I take some issue with the premise of this question. 'Latinos', meaning, as I understand it, Spanish and Portuguese speaking people who inhabit the Americas from the US to Antarctica, are a very racially and ethnically diverse population. Included among them are many people who are considered 'white' and who have historically been categorised as such.
In the Spanish colonial system, whiteness was never formally defined, but there was an implicit understanding that it existed because every type of racial mixture aside from white was defined, and carried with it certain legal barriers or outright disadvantages. While there was a lot more intermixture between native, African, and European populations in the Spanish and Portuguese Americas than in the British Americas, notions of whiteness absolutely still existed and still exist today, and by the late 18th century the term was being used often informally to refer to Europeans who had less than 1/8th admixture with non-Europeans.
So, if I were to answer your question in a sense that does not take the US as the centre of the world, the answer is 'many of them always were and still are considered white.' From the very development of the concept of whiteness in the Spanish and Portuguese Americas, it was used exclusively to refer to people who would be considered 'Latino' today, and whose descendants still are considered 'Latino' today.
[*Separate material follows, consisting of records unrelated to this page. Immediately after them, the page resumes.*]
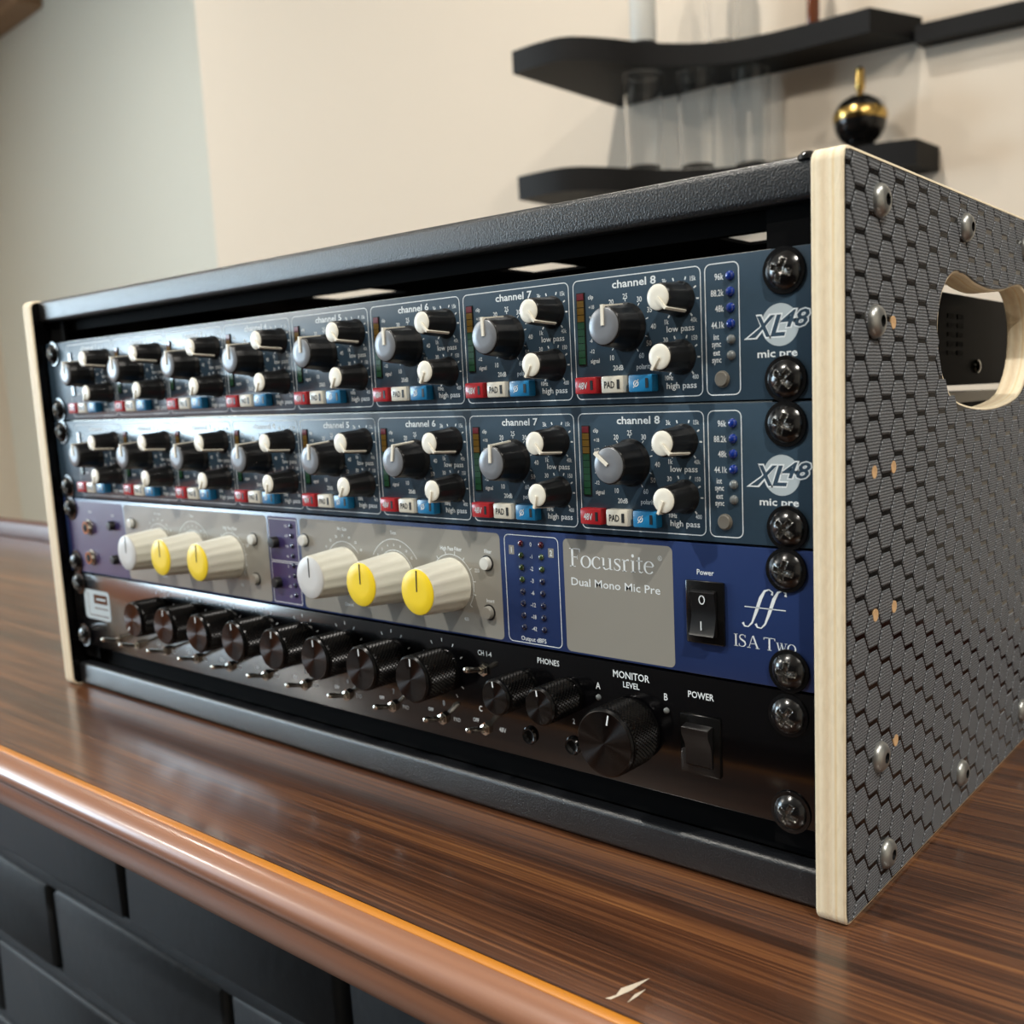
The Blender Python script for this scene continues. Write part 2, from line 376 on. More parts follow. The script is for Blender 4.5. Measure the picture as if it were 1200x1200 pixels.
CB(MB().box(X0, X1, -81.2, -77.4, ZB - 1, ZB + .75, .5), 'edge_strip', 'strip')
CB(MB().box(X0, X1, 296, 320, ZB, ZB + 21, 2.5), 'back_lip', 'dark_wood')
CB(MB().box(X0 + 40, X1 - 40, 26, 240, -1253.4, ZB - 22), 'mortar', 'mortar', smooth=False)
for row in range(14):
    jb = MB(); nx = 90; rj = random.Random(row); zc = ZB - 169 + 75 - 75 * row
    if zc < -1240: continue
    vs = []
    for i in range(nx + 1):
        x = X0 + 60 + (X1 - X0 - 120) * i / nx; q = 14.4 + rj.uniform(-.7, 1.2)
        vs += [(x, 26, zc + 6), (x, q + 1.2, zc + 5 + rj.uniform(-.6, .6)), (x, q, zc + rj.uniform(-1, 1)), (x, q + 1.2, zc - 5 + rj.uniform(-.6, .6)), (x, 26, zc - 6)]
    jb.add(vs, [(5 * i + k, 5 * i + k + 1, 5 * i + k + 6, 5 * i + k + 5) for i in range(nx) for k in range(4)])
    CB(jb, 'bed_joint', 'brick', angle=60)
# bricks: 215 x 65 with 10 mm joints, half bond
def brick_mesh(seed):
    rnd = random.Random(seed); bm = bmesh.new(); bmesh.ops.create_cube(bm, size=1)
    for v in bm.verts: v.co = Vector((v.co.x * .2155, v.co.y * .02, v.co.z * .0665))
    bmesh.ops.bevel(bm, geom=bm.edges[:], offset=.003, segments=2, affect='EDGES', profile=.5)
    for v in bm.verts: v.co += Vector([rnd.uniform(-.0009, .0009) for _ in range(3)])
    me = bpy.data.meshes.new('brick'); bm.to_mesh(me); bm.free(); me.materials.append(M['brick'])
    for p in me.polygons: p.use_smooth = True
    return me
bricks = [brick_mesh(i) for i in range(5)]
for row in range(14):
    zc = ZB - 169 + 37.5 - 75 * row + 0
    for k in range(-8, 6):
        xc = -252.6 + 112.5 + 225 * k + (0 if row % 2 == 0 else 112.5)
        if zc < -1240: continue
        o = link('brick', random.choice(bricks), bar, (xc + random.uniform(-1.5, 1.5), -130 + 24 + random.uniform(-1.2, 1.2), zc + 1253.4 + random.uniform(-1, 1)))
# one more course right under the overhang
for k in range(-8, 6):
    link('brick', random.choice(bricks), bar, (-252.6 + 225 * k, -130 + 24, ZB - 169 + 112.5 + 1253.4))
sc_ = MB()
for pts in ([(762, 1146), (741, 1160), (716, 1171), (709, 1170), (722, 1166), (728, 1158)], [(757, 1159), (748, 1167), (735, 1175), (744, 1165)]):
    q = []
    for u, v in pts:
        d = f + rt * ((u - 710.94) / FPX) + up * ((627.33 - v) / FPX); c0 = m.translation
        t = (COUNTER + .00012 - c0.z) / d.z; p = c0 + d * t; q.append((p.x * 1000, p.y * 1000, ZB + .12))
    sc_.add(q, [tuple(range(len(q)))])
CB(sc_, 'scratch', 'scratch', smooth=False)

# ---------------------------------------------------------------- rack case
case = thing('rack_case', 'small black equipment rack with plywood side panels standing on the counter', 'rack', (0, 122, ZB))
def CC(b, name, key, loc=(0, 0, 0), parent=None, **k):
    return b.build(name, key, case, (loc[0], loc[1] - 122, loc[2] - ZB), **k)
YF, YR, ZT, ZL = -5.6, 254., 24.4, ZB + .0
handle = [(70.2, -25), (71.2, -16.6), (75.5, -9.6), (82, -5.2), (89.3, -3.5), (99.5, -4.4), (108.4, -6.1), (118, -7.1), (127, -7.5),
          (136, -7.1), (145.6, -6.1), (154.5, -4.4), (164.7, -3.5), (172, -5.2), (178.5, -9.6), (182.8, -16.6), (183.8, -25), (181, -35),
          (173, -43.4), (164.7, -47.3), (152.5, -49.5), (138, -50.8), (127, -51.1), (116, -50.8), (101.5, -49.5), (89.4, -47.3), (81, -43.4), (73.2, -35)]
outline = rrect(YF, YR, ZL, ZT, 4, 4)
pilots = [(29.3, -22.3), (14.9, -66.6), (29.9, -66.3), (16, -110.5), (30.9, -110.7), (32.8, -155.4)]
def smooth_loop(pts, k=4):
    out = []; n = len(pts)
    for i in range(n):
        p0, p1, p2, p3 = pts[i - 1], pts[i], pts[(i + 1) % n], pts[(i + 2) % n]
        for j in range(k):
            t = j / k
            out.append(tuple(.5 * (2 * p1[c] + (p2[c] - p0[c]) * t + (2 * p0[c] - 5 * p1[c] + 4 * p2[c] - p3[c]) * t * t + (3 * p1[c] - p0[c] - 3 * p2[c] + p3[c]) * t ** 3) for c in (0, 1)))
    return out
HL = smooth_loop(handle, 3)
def plate_yz(loops, half, bevel=0.0):
    """a board in the YZ plane cut from loops (first the outline, then holes), thickness 2*half along X"""
    c = bpy.data.curves.new('c', 'CURVE'); c.dimensions = '2D'; c.fill_mode = 'BOTH'; c.extrude = (half - bevel) * .001; c.bevel_depth = bevel * .001; c.bevel_resolution = 2; c.offset = -bevel * .001
    for lp in loops:
        sp = c.splines.new('POLY'); sp.points.add(len(lp) - 1); sp.use_cyclic_u = True
        for p, (a, b) in zip(sp.points, lp): p.co = (a * .001, b * .001, 0, 1)
    o = bpy.data.objects.new('c', c); COL.objects.link(o); bpy.context.view_layer.update()
    me = bpy.data.meshes.new_from_object(o.evaluated_get(bpy.context.evaluated_depsgraph_get()))
    bpy.data.objects.remove(o)
    for v in me.vertices: v.co = Vector((v.co.z, v.co.x, v.co.y))
    bm = bmesh.new(); bm.from_mesh(me); bmesh.ops.remove_doubles(bm, verts=bm.verts, dist=1e-6); bmesh.ops.recalc_face_normals(bm, faces=bm.faces)
    for e in bm.edges: e.smooth = not (len(e.link_faces) == 2 and e.calc_face_angle(0) > R(40))
    for fa in bm.faces: fa.smooth = True
    bm.to_mesh(me); bm.free(); return me
def circ(cy, cz, r, n=14): return [(cy + r * math.cos(2 * PI * i / n), cz + r * math.sin(2 * PI * i / n)) for i in range(n)]
core = plate_yz([outline, HL], 4.9, .8); core.materials.append(M['ply'])
inset = rrect(YF + .9, YR - .9, ZL + 1.2, ZT - 1.1, 3.4, 4)
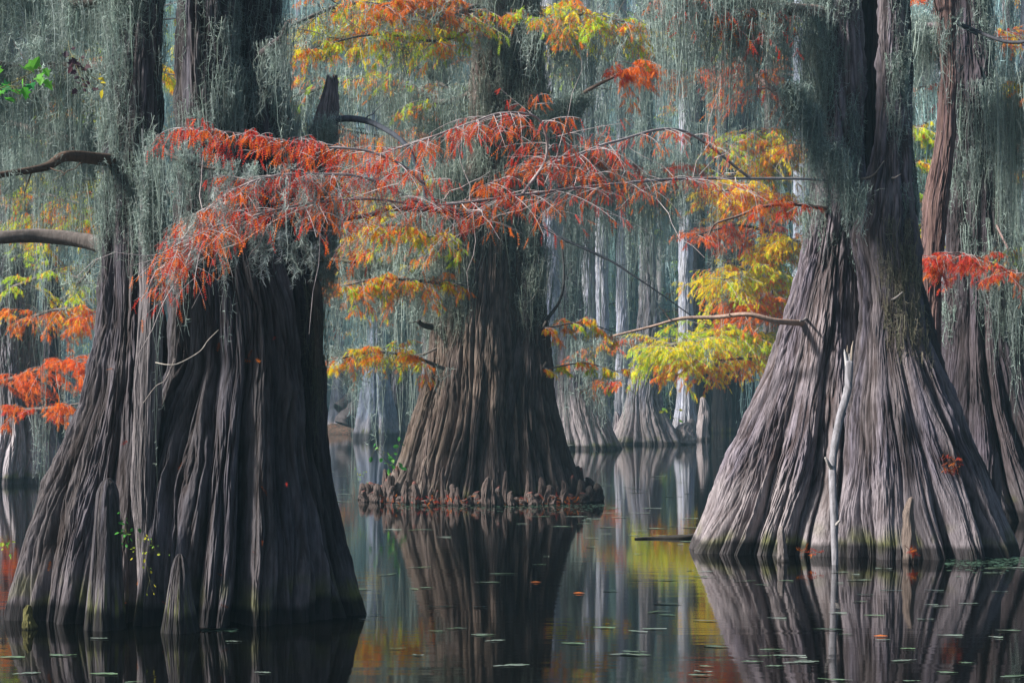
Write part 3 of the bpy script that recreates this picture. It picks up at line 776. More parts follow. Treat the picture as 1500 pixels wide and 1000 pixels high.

The landholding elite in Latin America, which in many respects still dominates their respective countries' economics and politics, has always been mostly white, both in terms of self perception, legal categorisation (at least through implication), and through perception by others within their societies.
It is a uniquely American thing to group all of the inhabitants of Latin America into a single racially imprecise group, regardless of how they look and how their families benefited from racial classifications in the past, seemingly based on nothing aside from their mother tongue and where their ancestors lived. This conception has its roots in American conflicts with Mexico, which brought with it a lot of dehumanisation of people from former Spanish colonies, regardless of their race. The subsequent annexation of Mexican territory then led to legal and extralegal discrimination against those who stayed in the new US territory, despite the fact that many were granted citizenship. White Mexicans who had for centuries been considered 'white' in the Spanish Americas suddenly found themselves in an environment where it was often convenient for their new rulers to deny them that privilege. That said, legally speaking, Mexicans in the US - whether they had been considered white or not under the Spanish colonial system - were mostly grouped into the 'white' category unless they were active members of an Indigenous group or were black.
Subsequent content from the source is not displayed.